Wigg-Stevenson pointed out how American evangelicals have downplayed the role of peace in Christianity, as they “are not super comfortable with the peace movement coming out of the Vietnam era as being something sort of culturally and morally suspicious. I think we need to get over that allergy to peace because peace is shot through the Bible.”

He pointed to Micah chapter four, which describes the “the mountain of the Lord’s temple will be established … and peoples will stream to it” in peace during the last days. Wigg-Stevenson said “the kingdom is quite obviously not here yet … [and] the ‘mountain of the temple of the Lord,’ from a Christian interpretation of Micah, is the mountain of the cross. That’s where Christ, whose own body became the temple of God, that’s where he was crucified and died for our sin.”

He explained that “every place where … Christ is exalted in every heart and in every community will start to see effects that look like what’s outlined in Micah, [though] they might be small.” A primary orientation toward Christ as Redeemer is the essential foundation of all good work, the pastor advised. Lyons agreed, adding: “these glimpses of the kingdom are the way that the world starts to know there is a better way [to live].”

Activist minded evangelicals would do well to heed Wigg-Stevenson’s advice. It is easy to lose sight of the Christian’s primary call to love God while pouring one’s life into a worthy cause. To do so results at best in burn out, at worst idolatry, and even worse, both. While evangelicals are rightly concerned with addressing the world’s brokenness, a sober approach to activism grounded in Christ’s ultimate redemptive work is true faithfulness.

  1. Comment by Jane L. Bonner on June 13, 2013 at 9:16 am

    The activism of Jesus was peaceful in that He walked it out with love of God and related that to love of neighbor. Loving ones neighbor is not done in a hurry of self actualization. Meditation and study of God’s Holy Word prepares us to walk that path and not forge our own based on the world’s standards and definitions. I am often dismayed to see Christian activists with no thorough grasp of the Great Commandment and a greater obsession with what is now called “social justice” with no regard for the foundational principles of God’s revelation.
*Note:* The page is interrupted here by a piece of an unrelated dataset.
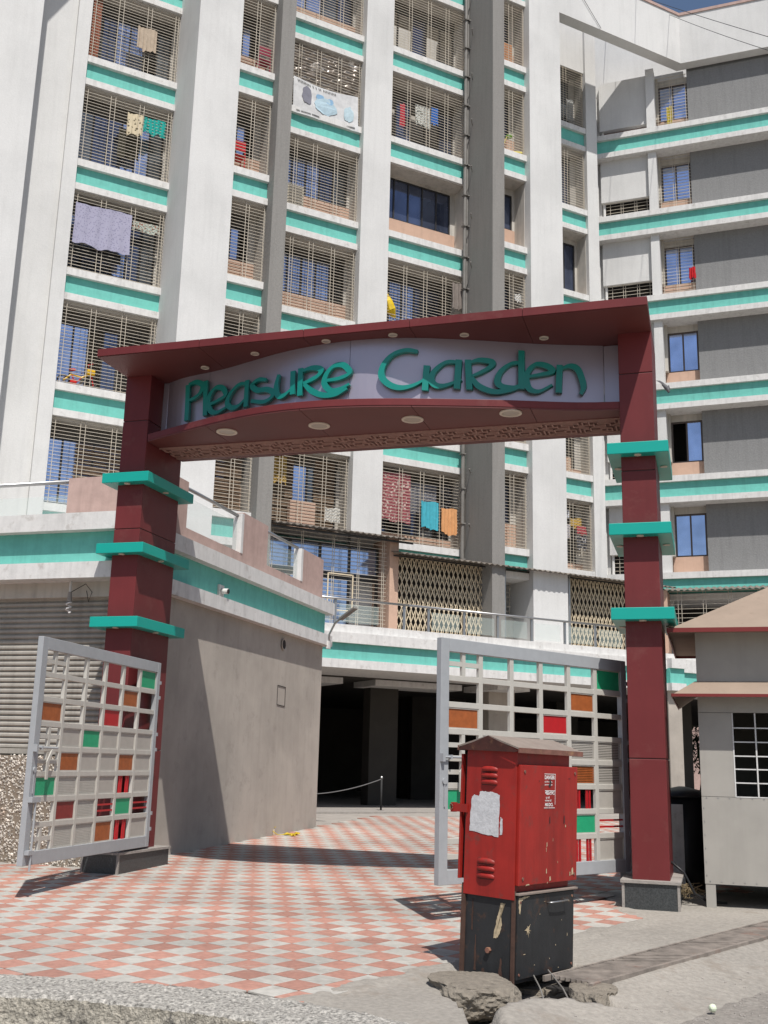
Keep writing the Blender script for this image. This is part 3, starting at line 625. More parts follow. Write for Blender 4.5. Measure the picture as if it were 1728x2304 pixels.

  2. Comment by Dean Allen on June 13, 2013 at 9:28 am

    Tyler Wigg Stevenson may be a well intended young man. However, his ignorance of national security is simply abysmal. At our 1787 Constitutional Convention in Philadelphia, one of the delegates proposed to limit the size of the future United States Army to no more than 5,000 men. General George Washington sarcastically proposed an amendment to also limit the size of any invading army to the same 5,000. Mercifully, the proposal died.

    A couple of thousand years ago when a Roman emperor wanted to know how to preserve the peace, he was told “Si vis pacem para bellum.” That is the only correct prescription. History has proven over and over that disarmament is always seen by adversaries as weakness. Disarmament always leads to war and has never produced the intended peaceful world.

    The only nations who survive without adequate defense are those small nations whose effective defense is provided by some larger superpower protecting them. Thus small Caribbean and Latin American nations survive quite nicely because of the Monroe Doctrine, or because they are part of the British Commonwealth of nations.

    Tyler needs to look at recent American history as a guide. President Jimmy Carter gutted the American defense establishment and the result was a third world nation taking our diplomats hostage for 444 days. Ronald Reagan built a 600 ship Navy, increased weapons systems of all types and started the Strategic Defense Initiative.

    What was the result of Ronald Reagan’s most massive military buildup since World War II? Peace through strength works, the Soviet Union collapsed.

    Tyler, as a Pastor, you need to go back and read scripture. . . there will be wars and rumors of wars till the end of time.